To a greater or lesser degree, all of the campaigns have been targeting Millennials. Romney talks on the stump about how, as governor of Massachusetts, he instituted a scholarship program to defray college costs. All are positioning themselves as digitally aware. GOP hopeful and former Arkansas Governor Mike Huckabee lists his favorite movies, which include "The Godfather" and "Casablanca", on his Facebook page. Romney's MySpace page features photos of backers who are far from the Young Republican stereotype. They include one young woman, calling herself Christena, shot topless from the back and sporting a massive tattoo and also a heavy-metal band from California called "Fatal Attraction."

But in the wake of Iowa and New Hampshire, expect to see the candidates scrambling after Gen Y voters as never before.
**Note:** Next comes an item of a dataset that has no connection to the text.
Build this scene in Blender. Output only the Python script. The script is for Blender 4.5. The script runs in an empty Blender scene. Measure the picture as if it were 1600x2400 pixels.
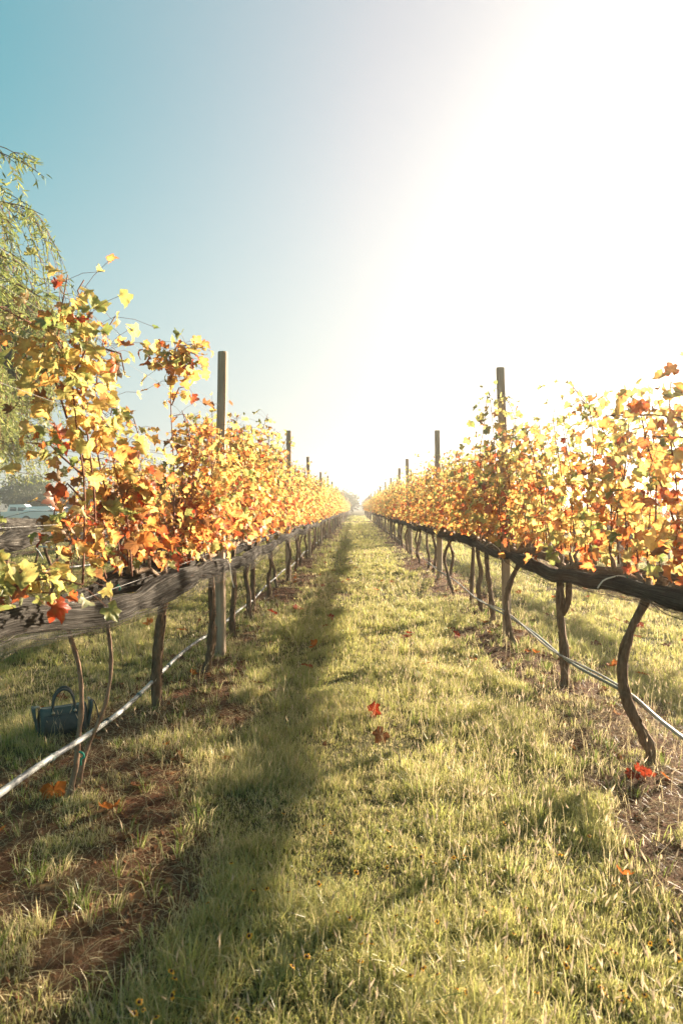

No one, so far, is going after them harder than Clinton. The moment she got off her plane in New Hampshire, she told reporters: "This is especially about all of the young people in New Hampshire who need a President who won't just call for change, but a President who will produce change." Then her campaign began holding roundtables with young undecideds, including one on the campaign bus that featured the suddenly very visible Chelsea Clinton, a demographically correct age 27. The Clinton people also launched an "Ask Hillary" feature on their Web site allowing young voters to pose questions directly to the candidate. And before long Clinton, surrounded by what sometimes looked like an Abercrombie & Fitch ad, began peppering her speeches with references to Gen Y.

They're all playing catch-up to Obama, of course. For more than a year, the senator's "adultescent" campaign staffers have been swarming college campuses in beat-up cars with college logos, collecting names, building databases, and creating a social networking juggernaut that would make Facebook founder Mark Zuckerberg proud. The Obama youth movement may burn out before November. But by taking the economic concerns of America's twentysomethings seriously he has put the spotlight on a generation intent on wielding their power for change.